### Data lines
***

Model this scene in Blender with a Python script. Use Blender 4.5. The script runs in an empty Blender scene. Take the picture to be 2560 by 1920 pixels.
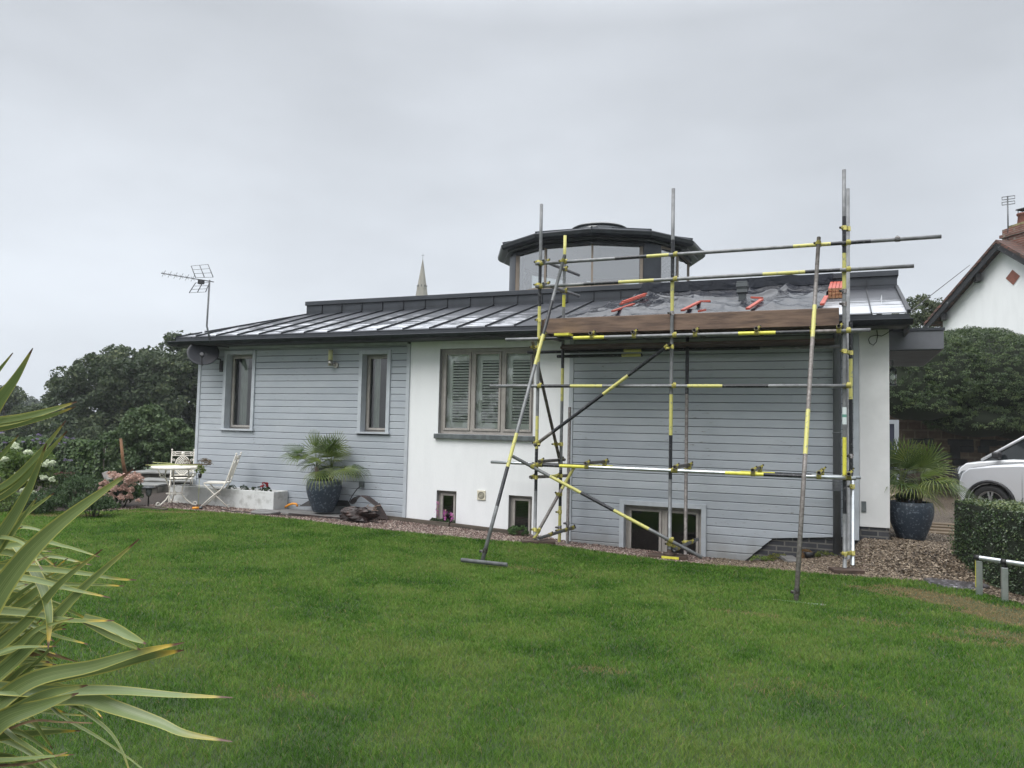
import bpy, math, random
import numpy as np
from mathutils import Vector, Matrix
R_=math.radians
rng=np.random.default_rng(7); random.seed(7)
scn=bpy.context.scene
# ---------------------------------------------------------------- camera
YAW,PITCH,ROLL=23.3,3.15,1.26
cd=bpy.data.cameras.new('camera'); cam=bpy.data.objects.new('camera',cd); scn.collection.objects.link(cam); scn.camera=cam
cd.sensor_width=36; cd.lens=1930/2560*36; cd.clip_start=.05; cd.clip_end=3000
M_=Matrix.Rotation(R_(YAW),4,'Z')@Matrix.Rotation(R_(90+PITCH),4,'X')@Matrix.Rotation(R_(ROLL),4,'Z')
cam.matrix_world=Matrix.Translation((0,0,1.6))@M_
CAM=Vector((0,0,1.6)); M3=M_.to_3x3()
scn.render.resolution_x=1024; scn.render.resolution_y=768
# ---------------------------------------------------------------- world and sun (overcast, thin bright cloud overhead)
SUN_EL,SUN_ROT=R_(50),R_(200)
w=bpy.data.worlds.new('World'); scn.world=w; w.use_nodes=True
nt=w.node_tree; N=nt.nodes; L=nt.links
for n in list(N): N.remove(n)
out=N.new('ShaderNodeOutputWorld'); bg=N.new('ShaderNodeBackground'); L.new(bg.outputs[0],out.inputs[0])
sky=N.new('ShaderNodeTexSky'); sky.sky_type='NISHITA'; sky.sun_disc=False; sky.sun_elevation=SUN_EL; sky.sun_rotation=SUN_ROT
sky.air_density=1.0; sky.dust_density=3.0
bg.inputs[1].default_value=.1
tc=N.new('ShaderNodeTexCoord'); sep=N.new('ShaderNodeSeparateXYZ'); L.new(tc.outputs['Generated'],sep.inputs[0])
cr=N.new('ShaderNodeValToRGB'); L.new(sep.outputs[2],cr.inputs[0])
e=cr.color_ramp.elements
e[0].position=0.0; e[0].color=(5.35,5.7,6.15,1); e[1].position=1.0; e[1].color=(27,27.4,27.9,1)
for p,c in ((.12,(5.45,5.8,6.25)),(.30,(4.8,5.08,5.45)),(.47,(4.25,4.48,4.8)),(.62,(8.6,9.0,9.5))):
    q=e.new(p); q.color=(*c,1)
nz=N.new('ShaderNodeTexNoise'); nz.inputs['Scale'].default_value=1.9; nz.inputs['Detail'].default_value=5; nz.inputs['Roughness'].default_value=.5
mp=N.new('ShaderNodeMapping'); mp.inputs['Scale'].default_value=(1,1,2.6); mp.inputs['Location'].default_value=(.7,.2,0)
L.new(tc.outputs['Generated'],mp.inputs[0]); L.new(mp.outputs[0],nz.inputs['Vector'])
mr=N.new('ShaderNodeMapRange'); mr.inputs['From Min'].default_value=.3; mr.inputs['From Max'].default_value=.7; mr.inputs['To Min'].default_value=.84; mr.inputs['To Max'].default_value=1.15
L.new(nz.outputs['Fac'],mr.inputs['Value'])
ml=N.new('ShaderNodeVectorMath'); ml.operation='SCALE'; L.new(cr.outputs[0],ml.inputs[0]); L.new(mr.outputs[0],ml.inputs['Scale'])
mx=N.new('ShaderNodeMix'); mx.data_type='RGBA'; mx.inputs['Factor'].default_value=.95
L.new(sky.outputs[0],mx.inputs[6]); L.new(ml.outputs[0],mx.inputs[7]); L.new(mx.outputs[2],bg.inputs[0])
sd=bpy.data.lights.new('sun','SUN'); sd.energy=1.5; sd.angle=R_(35); sd.color=(1,.985,.96)
so=bpy.data.objects.new('sun',sd); scn.collection.objects.link(so)
so.rotation_euler=(R_(90)-SUN_EL,0,R_(-20)); so.location=(0,0,30)
scn.view_settings.view_transform='Standard'; scn.view_settings.look='None'; scn.view_settings.gamma=1; scn.view_settings.exposure=.54
try: scn.cycles.max_bounces=6
except Exception: pass

# ---------------------------------------------------------------- helpers
def ray(x,y): return M3@Vector(((x-1280)/1930,-(y-960)/1930,-1))
def S(x,y,Y): d=ray(x,y); return CAM+d*(Y/d.y)
def SZ(x,y,Z): d=ray(x,y); return CAM+d*((Z-1.6)/d.z)
def SD(x,y,D): return CAM+ray(x,y)*D
def sRGB(r,g,b):
    f=lambda c:(c/255/12.92 if c/255<=.04045 else ((c/255+.055)/1.055)**2.4)
    return (f(r),f(g),f(b))
def ss(a,b,x):
    t=np.clip((x-a)/(b-a),0,1); return t*t*(3-2*t)
MATS={}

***

### Task requirements
Images in the data above are to be skipped. Retype all other material exactly.

### Response to the task
Model this scene in Blender with a Python script. Use Blender 4.5. The script runs in an empty Blender scene. Take the picture to be 2560 by 1920 pixels.
import bpy, math, random
import numpy as np
from mathutils import Vector, Matrix
R_=math.radians
rng=np.random.default_rng(7); random.seed(7)
scn=bpy.context.scene
# ---------------------------------------------------------------- camera
YAW,PITCH,ROLL=23.3,3.15,1.26
cd=bpy.data.cameras.new('camera'); cam=bpy.data.objects.new('camera',cd); scn.collection.objects.link(cam); scn.camera=cam
cd.sensor_width=36; cd.lens=1930/2560*36; cd.clip_start=.05; cd.clip_end=3000
M_=Matrix.Rotation(R_(YAW),4,'Z')@Matrix.Rotation(R_(90+PITCH),4,'X')@Matrix.Rotation(R_(ROLL),4,'Z')
cam.matrix_world=Matrix.Translation((0,0,1.6))@M_
CAM=Vector((0,0,1.6)); M3=M_.to_3x3()
scn.render.resolution_x=1024; scn.render.resolution_y=768
# ---------------------------------------------------------------- world and sun (overcast, thin bright cloud overhead)
SUN_EL,SUN_ROT=R_(50),R_(200)
w=bpy.data.worlds.new('World'); scn.world=w; w.use_nodes=True
nt=w.node_tree; N=nt.nodes; L=nt.links
for n in list(N): N.remove(n)
out=N.new('ShaderNodeOutputWorld'); bg=N.new('ShaderNodeBackground'); L.new(bg.outputs[0],out.inputs[0])
sky=N.new('ShaderNodeTexSky'); sky.sky_type='NISHITA'; sky.sun_disc=False; sky.sun_elevation=SUN_EL; sky.sun_rotation=SUN_ROT
sky.air_density=1.0; sky.dust_density=3.0
bg.inputs[1].default_value=.1
tc=N.new('ShaderNodeTexCoord'); sep=N.new('ShaderNodeSeparateXYZ'); L.new(tc.outputs['Generated'],sep.inputs[0])
cr=N.new('ShaderNodeValToRGB'); L.new(sep.outputs[2],cr.inputs[0])
e=cr.color_ramp.elements
e[0].position=0.0; e[0].color=(5.35,5.7,6.15,1); e[1].position=1.0; e[1].color=(27,27.4,27.9,1)
for p,c in ((.12,(5.45,5.8,6.25)),(.30,(4.8,5.08,5.45)),(.47,(4.25,4.48,4.8)),(.62,(8.6,9.0,9.5))):
    q=e.new(p); q.color=(*c,1)
nz=N.new('ShaderNodeTexNoise'); nz.inputs['Scale'].default_value=1.9; nz.inputs['Detail'].default_value=5; nz.inputs['Roughness'].default_value=.5
mp=N.new('ShaderNodeMapping'); mp.inputs['Scale'].default_value=(1,1,2.6); mp.inputs['Location'].default_value=(.7,.2,0)
L.new(tc.outputs['Generated'],mp.inputs[0]); L.new(mp.outputs[0],nz.inputs['Vector'])
mr=N.new('ShaderNodeMapRange'); mr.inputs['From Min'].default_value=.3; mr.inputs['From Max'].default_value=.7; mr.inputs['To Min'].default_value=.84; mr.inputs['To Max'].default_value=1.15
L.new(nz.outputs['Fac'],mr.inputs['Value'])
ml=N.new('ShaderNodeVectorMath'); ml.operation='SCALE'; L.new(cr.outputs[0],ml.inputs[0]); L.new(mr.outputs[0],ml.inputs['Scale'])
mx=N.new('ShaderNodeMix'); mx.data_type='RGBA'; mx.inputs['Factor'].default_value=.95
L.new(sky.outputs[0],mx.inputs[6]); L.new(ml.outputs[0],mx.inputs[7]); L.new(mx.outputs[2],bg.inputs[0])
sd=bpy.data.lights.new('sun','SUN'); sd.energy=1.5; sd.angle=R_(35); sd.color=(1,.985,.96)
so=bpy.data.objects.new('sun',sd); scn.collection.objects.link(so)
so.rotation_euler=(R_(90)-SUN_EL,0,R_(-20)); so.location=(0,0,30)
scn.view_settings.view_transform='Standard'; scn.view_settings.look='None'; scn.view_settings.gamma=1; scn.view_settings.exposure=.54
try: scn.cycles.max_bounces=6
except Exception: pass

# ---------------------------------------------------------------- helpers
def ray(x,y): return M3@Vector(((x-1280)/1930,-(y-960)/1930,-1))
def S(x,y,Y): d=ray(x,y); return CAM+d*(Y/d.y)
def SZ(x,y,Z): d=ray(x,y); return CAM+d*((Z-1.6)/d.z)
def SD(x,y,D): return CAM+ray(x,y)*D
def sRGB(r,g,b):
    f=lambda c:(c/255/12.92 if c/255<=.04045 else ((c/255+.055)/1.055)**2.4)
    return (f(r),f(g),f(b))
def ss(a,b,x):
    t=np.clip((x-a)/(b-a),0,1); return t*t*(3-2*t)
MATS={}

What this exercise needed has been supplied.